#### Entries shown
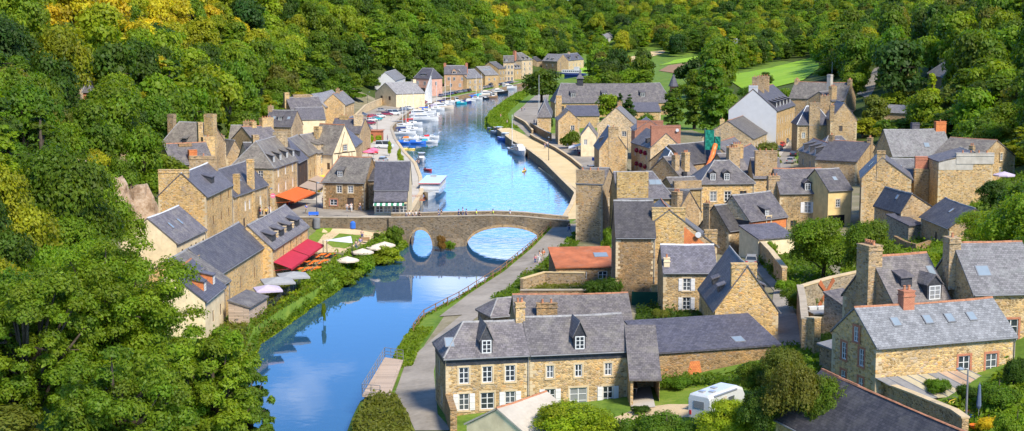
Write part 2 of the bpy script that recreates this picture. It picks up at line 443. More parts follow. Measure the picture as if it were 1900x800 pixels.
M['meadow'] = m_ground('meadow', [(0.25,(0.14,0.27,0.02)),(0.5,(0.20,0.34,0.025)),(0.75,(0.28,0.40,0.04))], 0.05, 0.8)
M['soil'] = m_ground('ploughed_soil', [(0.25,(0.19,0.11,0.06)),(0.75,(0.30,0.19,0.11))], 0.1, 0.9)
M['earth'] = m_ground('woodland_floor', [(0.2,(0.025,0.035,0.008)),(0.5,(0.05,0.075,0.012)),(0.8,(0.10,0.11,0.03))], 0.12, 1.5)
M['yard'] = m_ground('yard_earth', [(0.25,(0.10,0.12,0.035)),(0.5,(0.20,0.17,0.10)),(0.75,(0.29,0.25,0.17))], 0.15, 2.0)
M['asphalt'] = m_ground('asphalt', [(0.2,(0.13,0.11,0.085)),(0.42,(0.22,0.19,0.15)),(0.55,(0.27,0.235,0.19)),(0.8,(0.36,0.315,0.255))], 0.16, 2.2, 0.9, 0.15)
M['paving'] = m_ground('pale_paving', [(0.2,(0.32,0.28,0.22)),(0.5,(0.42,0.37,0.30)),(0.8,(0.50,0.45,0.37))], 0.2, 3.0, 0.9, 0.15)
M['sand'] = m_ground('sandy_paving', [(0.2,(0.42,0.31,0.16)),(0.5,(0.55,0.41,0.21)),(0.8,(0.62,0.48,0.28))], 0.18, 3.0, 0.95, 0.15)
M['gravel'] = m_ground('gravel_path', [(0.2,(0.36,0.25,0.13)),(0.5,(0.50,0.37,0.21)),(0.8,(0.58,0.45,0.28))], 0.25, 4.0)
M['rock'] = m_ground('bare_rock', [(0.15,(0.08,0.05,0.03)),(0.45,(0.28,0.19,0.12)),(0.6,(0.36,0.27,0.19)),(0.8,(0.45,0.36,0.27))], 0.5, 2.0, 0.9, 0.8)
M['green_sheet'] = m_plain('green_mesh', (0.012,0.06,0.035), 0.8, 0.1)
M['black'] = m_plain('painted_shade', (0.012,0.011,0.011), 0.9, 0.1)  # near-black painted in for the shade inside an opening
# ------------------------------------------------------------------ windows, doors and other joinery (meshes shared between copies)
CACHE = {}
STY = {'w':('frame','glass','granite'), 'n':('frame','glass',None), 'd':('brownwood','glass',None), 'rb':('frame','glass','brick'),
       'o':('black','black',None), 'p':('shutter','shutter','granite'), 'g':('zinc','glass','granite')}
def win_mesh(w, h, sty, far):
    """pane, frame and surround, centred on x, sill at z 0; +y is into the wall"""
    key = (round(w, 2), round(h, 2), sty, far)
    if key in CACHE: return CACHE[key]
    fr, gl, su = STY[sty]
    a = MB(); a.box(-w/2, w/2, 0.13, 0.17, 0, h)
    pane = a.mesh('pane', M[gl])
    frame = None
    if sty != 'o':
        f = MB(); e = 0.085 if sty != 'p' else 0.05
        f.box(-w/2, -w/2+e, 0.07, 0.12, 0, h); f.box(w/2-e, w/2, 0.07, 0.12, 0, h)
        f.box(-w/2+e, w/2-e, 0.07, 0.12, 0, e); f.box(-w/2+e, w/2-e, 0.07, 0.12, h-e, h)
        if w > 0.55 and sty != 'p': f.box(-0.045, 0.045, 0.07, 0.12, e, h-e)
        nb = 0 if (far or sty == 'p') else (2 if h > 1.2 else 1)
        for k in range(nb):
            z = h * (k+1) / (nb+1)
            f.box(-w/2+e, w/2-e, 0.08, 0.115, z-0.028, z+0.028)
        frame = f.mesh('frame', M[fr])
    sur = None
    if su and not far:
        s = MB(); b = 0.16 if su != 'brick' else 0.2
        s.box(-w/2-b, -w/2, -0.025, 0.05, -0.02, h+0.0); s.box(w/2, w/2+b, -0.025, 0.05, -0.02, h+0.0)
        s.box(-w/2-b, w/2+b, -0.03, 0.05, h, h+0.2); s.box(-w/2-b, w/2+b, -0.07, 0.1, -0.15, -0.02)
        sur = s.mesh('surround', M[su])
    CACHE[key] = (pane, frame, sur)
    return CACHE[key]
def door_mesh(w, h, mat):
    key = ('door', round(w,2), round(h,2), mat)
    if key not in CACHE:
        a = MB(); a.box(-w/2, w/2, 0.1, 0.15, 0, h)
        for x in (-w/4, w/4):
            a.box(x-w*0.17, x+w*0.17, 0.08, 0.1, h*0.1, h*0.48); a.box(x-w*0.17, x+w*0.17, 0.08, 0.1, h*0.54, h*0.92)
        hd = MB(); hd.box(w*0.36, w*0.42, 0.04, 0.1, h*0.47, h*0.52)
        CACHE[key] = (a.mesh('door', M[mat]), hd.mesh('handle', M['iron']))
    return CACHE[key]
def shut_mesh(w, h, mat='shutter'):
    key = ('sh', round(w,2), round(h,2), mat)
    if key not in CACHE:
        a = MB(); a.box(-w/2, w/2, -0.06, -0.02, 0, h)
        for z in (h*0.12, h*0.5, h*0.86): a.box(-w/2+0.02, w/2-0.02, -0.08, -0.06, z-0.05, z+0.05)
        CACHE[key] = a.mesh('shutter', M[mat])
    return CACHE[key]

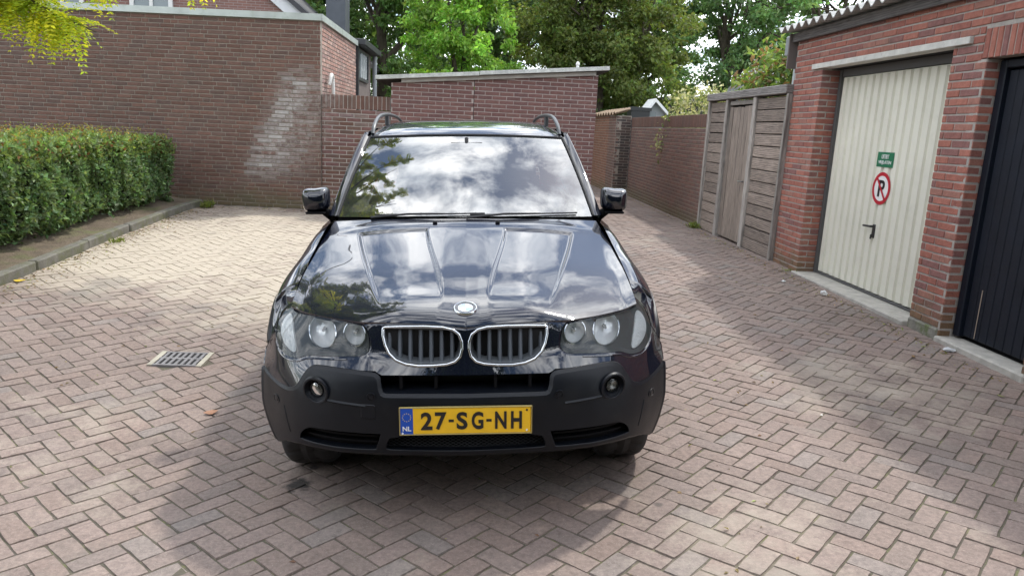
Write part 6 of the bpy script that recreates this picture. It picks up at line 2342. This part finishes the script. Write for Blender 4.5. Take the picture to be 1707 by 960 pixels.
        cbuild(MB().tube([(s * .765, 1.53, 1.085), (s * .80, 1.525, 1.105), (s * .835, 1.515, 1.130)], [.034, .026, .022], 12), 'mirror_arm', M_PLASTIC_DK, mi)
        cbuild(MB().box(s * .86 - .055, s * .86 + .055, 1.455, 1.545, 1.106, 1.120, .008), 'mirror_base', M_PLASTIC_DK, mi)


build_cabin()


def build_wheels():
    R = .345; hw = .118
    prof = [(.225, -hw * .86), (.25, -hw * .98), (.29, -hw * 1.02), (.322, -hw * .97), (.336, -hw * .86), (.343, -hw * .70), (R, -hw * .5), (R, -hw * .27), (R, -hw * .22), (R, 0.0)]
    half = prof[:-1]; full = prof + [(r_, -x) for r_, x in half[::-1]]
    seg = 144
    for (y, x) in ((AX[0][0], .762), (AX[1][0], .762)):
        for s in (1, -1):
            v = []; f = []
            # the tyre stands on the paving, which dips towards the gully
            AZ = (float(gz(.042 + s * x, 2.786 + y)) - s * x * math.sin(math.radians(2.5))) / math.cos(math.radians(2.5)) + R - .004
            for i, (r_, xx) in enumerate(full):
                for k in range(seg):
                    w = 2 * math.pi * k / seg
                    rr_ = r_
                    ax = abs(xx) / hw
                    if r_ >= .336:
                        if ax > .24 and (k % 6) in (0,): rr_ -= .007
                        if abs(ax - .245) < .04: rr_ -= .007
                    v.append((s * x + xx, y + rr_ * math.cos(w + ax * .12), AZ + rr_ * math.sin(w + ax * .12)))
            for i in range(len(full) - 1):
                for k in range(seg): f.append((i * seg + k, i * seg + (k + 1) % seg, (i + 1) * seg + (k + 1) % seg, (i + 1) * seg + k)[::-1])
            wh = empty('wheel', (0, 0, 0)); wh.parent = CAR
            cbuild(MB().add(v, f), 'tyre', M_RUBBER, wh, sharp=30)
            rim = mat('alloy', (.45, .46, .47), .3, metal=.9)
            v = []; f = []; pr = [(.232, .85), (.222, .93), (.212, .80), (.205, .2), (.05, .1), (.001, .1)]
            sg = 48
            for (r_, q) in pr:
                for k in range(sg):
                    w = 2 * math.pi * k / sg; v.append((s * (x + hw * q), y + r_ * math.cos(w), AZ + r_ * math.sin(w)))
            for i in range(len(pr) - 1):
                for k in range(sg): f.append((i * sg + k, i * sg + (k + 1) % sg, (i + 1) * sg + (k + 1) % sg, (i + 1) * sg + k))
            cbuild(MB().add(v, f), 'rim', rim, wh)
            for q in range(5):
                w = 2 * math.pi * q / 5 + .3
                m = MB(); c_, s_ = math.cos(w), math.sin(w); vv = []
                for (r_, hwid) in ((.03, .026), (.215, .034)):
                    for t in (-hwid, hwid):
                        for dx in (.45, .78): vv.append((s * (x + hw * dx), y + r_ * c_ - t * s_, AZ + r_ * s_ + t * c_))
                m.add(vv, [(0, 1, 3, 2), (4, 6, 7, 5), (0, 4, 5, 1), (2, 3, 7, 6), (1, 5, 7, 3), (0, 2, 6, 4)]); m.fix = True
                cbuild(m, 'spoke', rim, wh)
            cbuild(MB().tube([(s * (x + hw * .3), y, AZ), (s * (x + hw * .86), y, AZ)], [.05, .034], 20), 'hub_cap', rim, wh)


build_wheels()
########
- Problem:
Transcribe nothing but the lines from the line with "Write part 6" through the line with "build_cabin()", reproducing each exactly.

- Exercise response:
Write part 6 of the bpy script that recreates this picture. It picks up at line 2342. This part finishes the script. Write for Blender 4.5. Take the picture to be 1707 by 960 pixels.
        cbuild(MB().tube([(s * .765, 1.53, 1.085), (s * .80, 1.525, 1.105), (s * .835, 1.515, 1.130)], [.034, .026, .022], 12), 'mirror_arm', M_PLASTIC_DK, mi)
        cbuild(MB().box(s * .86 - .055, s * .86 + .055, 1.455, 1.545, 1.106, 1.120, .008), 'mirror_base', M_PLASTIC_DK, mi)


build_cabin()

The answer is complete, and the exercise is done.